C'est un peu le monde à l'envers : voilà que la rentrée littéraire de l'hiver devient plus importante que l'habituelle affluence d'automne. En janvier et février, pas moins de 545 romans seront envoyés par les éditeurs, contre 521 à la saison des prix. Bien sûr, il y a le Houellebecq et son lot de partisans et détracteurs. Mais d'autres grosses pointures sont déjà sur nos tables (Eric Vuillard, Pascal Quignard, Karine Tuil, Stefansson, Pete Fromm, ...) ou sont attendues très prochainement (et avec impatience pour le Pierre Lemaître, Leila Slimani ou l'excellent Nicolas Mathieu).
L'équipe d'A Livre Ouvert défriche petit à petit le terrain. Voici un premier aperçu de nos coups de coeur 2022.
555, Hélène Gestern (Arléa, 449 p., 22 €): Lors de la restauration d'un ancien étui à violon, Grégoire Coblence découvre une partition ancienne, qui semble être de la main de Scarlatti , le "Violoniste du diable", compositeur aux 555 sonates.. Bien que restant très discret, il la montre à son associé luthier, et à une claveciniste de renom. Et très vite , la partition disparait, sans avoir livré ses secrets.
L'autrice tisse autour de l'oeuvre du génial Scarlatti une trame romanesque resserrée, dans laquelle cinq personnages à la recherche de cette précieuse oeuvre musicale voient leur vie être radicalement bouleversée.
Une ascension, Stefan Hertmans, trad. du néerlandais (Gallimard, 476 p., 23 €): A l'origine, il y a cette maison à Gand, une ruine achetée par le narrateur de ce roman-enquête, dans un quartier autrefois bourgeois. Au moment de la quitter, il se rend compte que la demeure a été habitée autrefois par un nationaliste flamingant, ayant activement contribué à la collaboration nazie pendant la guerre. Dès lors, des questions surgissent : qui était cet homme qui a vécu une véritable ascension sociale grâce aux nazis ? Quelles ont été les réactions de sa femme (pacifiste) et de ses enfants? Comment s'est passé son retour dans la société après sa condamnation?
Stefan Hertmans, ce grand écrivain flamand, livre une remarquable et passionnante enquête sur un moment délicat de l'histoire belge. C'est à la fois un récit palpitant, un incroyable portrait de famille et une plongée dans l'histoire des mentalités.
Les survivants, Alex Schulman, trad. du suédois (Albin Michel, 19€90) : Nils, Benjamin et Pierre reviennent dans la maison au bord du lac où ils passaient tous leurs étés quand ils étaient enfants. Ils viennent y disperser les cendres de leur mère, selon les dernières volontés de celle-ci. C'est la première fois depuis 20 ans qu'ils retournent sur les lieux, les souvenirs ressurgissent.
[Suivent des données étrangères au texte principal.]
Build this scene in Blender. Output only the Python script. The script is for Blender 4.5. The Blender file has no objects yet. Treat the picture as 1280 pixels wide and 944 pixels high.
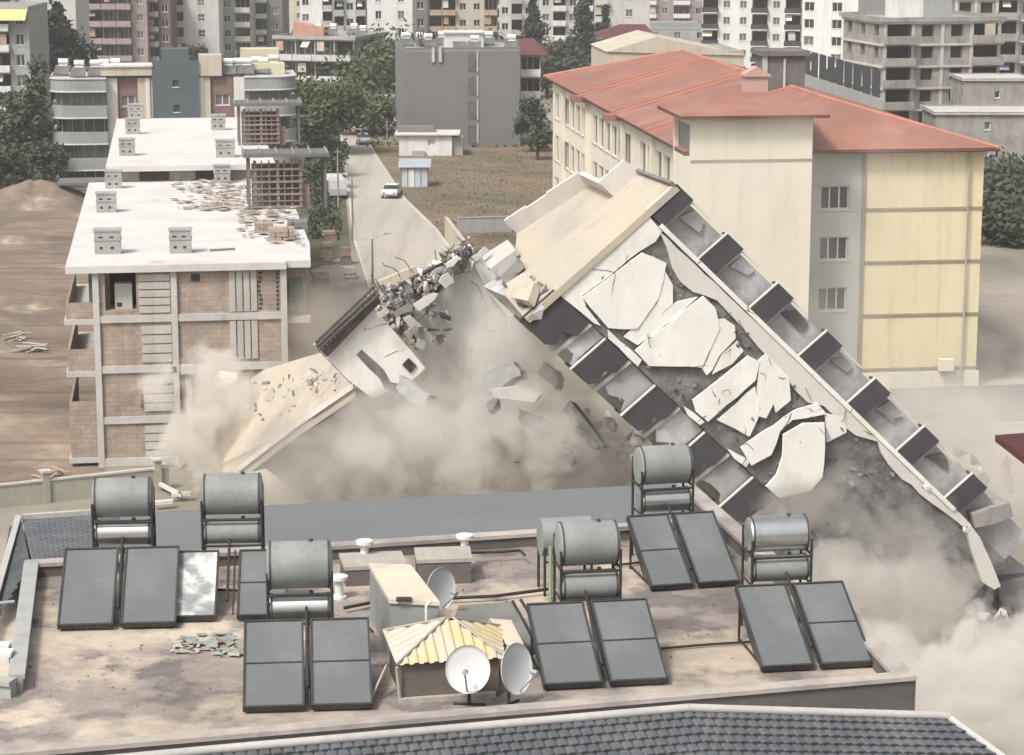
import bpy, math, random
from mathutils import Vector, Matrix
R = math.radians
rnd = random.Random(7)
scene = bpy.context.scene
COL = scene.collection

# ------------------------------------------------------------ camera, sky, sun, exposure
F_PX, PITCH, CAM_Z = 2950.0, math.atan(602/2950), 33.1
cam_d = bpy.data.cameras.new("camera"); cam = bpy.data.objects.new("camera", cam_d); COL.objects.link(cam)
cam.location = (0, 0, CAM_Z); cam.rotation_euler = (R(90)-PITCH, 0, 0)
cam_d.sensor_width = 36; cam_d.lens = 36*F_PX/1280; cam_d.clip_end = 5000; cam_d.clip_start = 1
scene.camera = cam
SUN_EL, SUN_AZ = 52, -142     # azimuth from +Y, negative = to the left
sd = Vector((math.sin(R(SUN_AZ))*math.cos(R(SUN_EL)), math.cos(R(SUN_AZ))*math.cos(R(SUN_EL)), math.sin(R(SUN_EL))))
sl = bpy.data.lights.new("sun", 'SUN'); sl.energy = 2.1; sl.angle = R(10); sl.color = (1, .965, .91)
so = bpy.data.objects.new("sun", sl); COL.objects.link(so); so.rotation_euler = sd.to_track_quat('Z', 'Y').to_euler()
w = bpy.data.worlds.new("World"); scene.world = w; w.use_nodes = True
nt = w.node_tree; bg = nt.nodes["Background"]
sky = nt.nodes.new("ShaderNodeTexSky"); sky.sky_type = 'NISHITA'; sky.sun_disc = False
sky.sun_elevation = R(SUN_EL); sky.sun_rotation = R(SUN_AZ); sky.dust_density = 6; sky.air_density = 1.0
hs = nt.nodes.new("ShaderNodeHueSaturation"); hs.inputs['Saturation'].default_value = .32
nt.links.new(sky.outputs[0], hs.inputs['Color']); nt.links.new(hs.outputs[0], bg.inputs[0]); bg.inputs[1].default_value = .15
vs = scene.view_settings; vs.view_transform = 'Standard'; vs.look = 'None'; vs.exposure = .24; vs.gamma = 1; vs.use_curve_mapping = False
cy = scene.cycles
cy.use_denoising = True; cy.max_bounces = 8; cy.diffuse_bounces = 3; cy.volume_bounces = 3; cy.transparent_max_bounces = 24
cy.volume_step_rate = 1.6; cy.volume_max_steps = 48; cy.use_adaptive_sampling = True; cy.adaptive_threshold = .02

# ------------------------------------------------------------ pixel of the photograph -> point of the place
CT, ST = math.cos(PITCH), math.sin(PITCH)
CAM = Vector((0, 0, CAM_Z))
def ray(px, py):
    x, y = (px-640)/F_PX, (472-py)/F_PX
    return Vector((x, CT+y*ST, -ST+y*CT))
def G(px, py, z=0.0):
    d = ray(px, py); return CAM + d*((z-CAM_Z)/d.z)
def V(px, py, Y):
    d = ray(px, py); return CAM + d*(Y/d.y)
def on_plane(px, py, o, n):
    d = ray(px, py); return CAM + d*((o-CAM).dot(n)/d.dot(n))
Z = Vector((0, 0, 1))

# ------------------------------------------------------------ materials
MATS = {}
def mat(name, col, rough=.85, var=.14, scale=.6, bump=.0, metal=0, spec=.3, col2=None, thr=(.45, .65), streak=0, fine=0, s2=None, col3=None, s3=.2, thr3=(.52, .62), brick=None, cracks=0, ruts=None):
    """base colour with two octaves of blotchy variation, optional second colour in patches and vertical streaks"""
    if name in MATS: return MATS[name]
    m = bpy.data.materials.new(name); m.use_nodes = True; t = m.node_tree; N = t.nodes; L = t.links
    p = N["Principled BSDF"]; p.inputs["Roughness"].default_value = rough; p.inputs["Metallic"].default_value = metal
    p.inputs["Specular IOR Level"].default_value = spec
    tc = N.new("ShaderNodeTexCoord")
    def noise(sc, det=5, vec=None, rough_=.6):
        n = N.new("ShaderNodeTexNoise"); n.inputs["Scale"].default_value = sc; n.inputs["Detail"].default_value = det
        n.inputs["Roughness"].default_value = rough_
        L.new(vec or tc.outputs["Object"], n.inputs["Vector"]); return n.outputs["Fac"]
    def ramp(f, a, b, lo=0, hi=1):
        r = N.new("ShaderNodeMapRange"); r.inputs[1].default_value = a; r.inputs[2].default_value = b
        r.inputs[3].default_value = lo; r.inputs[4].default_value = hi; L.new(f, r.inputs[0]); return r.outputs[0]
    def mix(f, a, b, mode='MIX'):
        x = N.new("ShaderNodeMix"); x.data_type = 'RGBA'; x.blend_type = mode
        if isinstance(f, float): x.inputs[0].default_value = f
        else: L.new(f, x.inputs[0])
        for v, i in ((a, 6), (b, 7)):
            if isinstance(v, tuple): x.inputs[i].default_value = (*v, 1)
            else: L.new(v, x.inputs[i])
        return x.outputs[2]
    c = tuple(col)
    if col2: c = mix(ramp(noise(s2 or scale*1.3, 6), *thr), c, tuple(col2))
    if col3: c = mix(ramp(noise(s3, 7), *thr3), c, tuple(col3))
    def g(v): return (v, v, v)
    if ruts:
        mr_ = N.new("ShaderNodeMapping"); mr_.inputs["Scale"].default_value = ruts[0]; L.new(tc.outputs["Object"], mr_.inputs[0])
        c = mix(ramp(noise(.5, 6, mr_.outputs[0], .65), .5, .62, 0, ruts[2]), c, tuple(ruts[1]))
    if brick:      # courses of blocks on upright walls, read from x and z
        sp = N.new("ShaderNodeSeparateXYZ"); cb = N.new("ShaderNodeCombineXYZ"); L.new(tc.outputs["Object"], sp.inputs[0]); L.new(sp.outputs[0], cb.inputs[0]); L.new(sp.outputs[2], cb.inputs[1])
        bt = N.new("ShaderNodeTexBrick"); bt.inputs["Scale"].default_value = 1; bt.inputs["Brick Width"].default_value = brick[0]; bt.inputs["Row Height"].default_value = brick[1]; bt.inputs["Mortar Size"].default_value = .02; bt.inputs["Mortar Smooth"].default_value = .4
        bt.inputs["Color1"].default_value = (.86, .86, .86, 1); bt.inputs["Color2"].default_value = (1.08, 1.05, 1.0, 1); bt.inputs["Mortar"].default_value = (.72, .72, .74, 1); L.new(cb.outputs[0], bt.inputs[0]); c = mix(1.0, c, bt.outputs[0], 'MULTIPLY')
    if cracks:     # hairline cracks
        vo = N.new("ShaderNodeTexVoronoi"); vo.feature = 'DISTANCE_TO_EDGE'; vo.inputs["Scale"].default_value = cracks; nn_ = N.new("ShaderNodeTexNoise"); nn_.inputs["Scale"].default_value = 2.5; nn_.inputs["Detail"].default_value = 5
        L.new(tc.outputs["Object"], nn_.inputs["Vector"]); ad = N.new("ShaderNodeMix"); ad.data_type = 'VECTOR'; ad.inputs[0].default_value = .16; L.new(tc.outputs["Object"], ad.inputs[4]); L.new(nn_.outputs["Color"], ad.inputs[5]); L.new(ad.outputs[1], vo.inputs["Vector"])
        ms = N.new("ShaderNodeMath"); ms.operation = 'MULTIPLY'; L.new(ramp(vo.outputs["Distance"], .004, .016, 1, 0), ms.inputs[0]); L.new(ramp(noise(.5, 3), .55, .62), ms.inputs[1]); c = mix(ms.outputs[0], c, (.2, .18, .16))
    c = mix(1.0, c, mix(ramp(noise(scale, 6), .3, .7), g(1-var), g(1+var*.6)), 'MULTIPLY')
    c = mix(1.0, c, mix(ramp(noise(scale*9, 4), .3, .7), g(1-var*.5), g(1+var*.3)), 'MULTIPLY')
    if streak:
        mp = N.new("ShaderNodeMapping"); mp.inputs["Scale"].default_value = (1, 1, .08); L.new(tc.outputs["Object"], mp.inputs[0])
        c = mix(ramp(noise(1.6, 5, mp.outputs[0]), .5, .75, 0, streak), c, mix(1.0, c, (.55, .5, .45), 'MULTIPLY'))
    L.new(c, p.inputs["Base Color"])
    if bump:
        b = N.new("ShaderNodeBump"); b.inputs["Strength"].default_value = bump; b.inputs["Distance"].default_value = .05
        L.new(noise(scale*14 if not fine else fine, 6), b.inputs["Height"]); L.new(b.outputs[0], p.inputs["Normal"])
    MATS[name] = m; return m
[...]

L'auteur alterne les chapitres entre le passé et le présent. Il excelle à créer une ambiance pleine de mystères et de non-dits. On perçoit le malaise dans cette famille, on sent poindre un événement terrible mais sans comprendre lequel. Dans leur vie d'adultes, la colère, la tristesse des 3 frères est aussi perceptible. Jusqu'à la révélation finale, qui laisse pantois.
Un suspense familial intense, d'une grande beauté, sur les secrets de l'enfance. Magnifique.
Ton absence n'est que ténèbres, Jon Kalman Stefansson, trad. de l'islandais (Grasset, 597 p., 25 €) : Un roman impossible à résumer tant il y a de récits qui se croisent et se chevauchent, tant la narration survole les époques, tant les destinées des personnages semblent extraordinaires et couvrent toutes les facettes de l'expérience humaine. Mais à la fin de la lecture de cette incroyable construction romanesque, le lecteur garde au coeur le sentiment d'avoir lu un livre total, brassant mille pensées et sentiments, d'une folle richesse.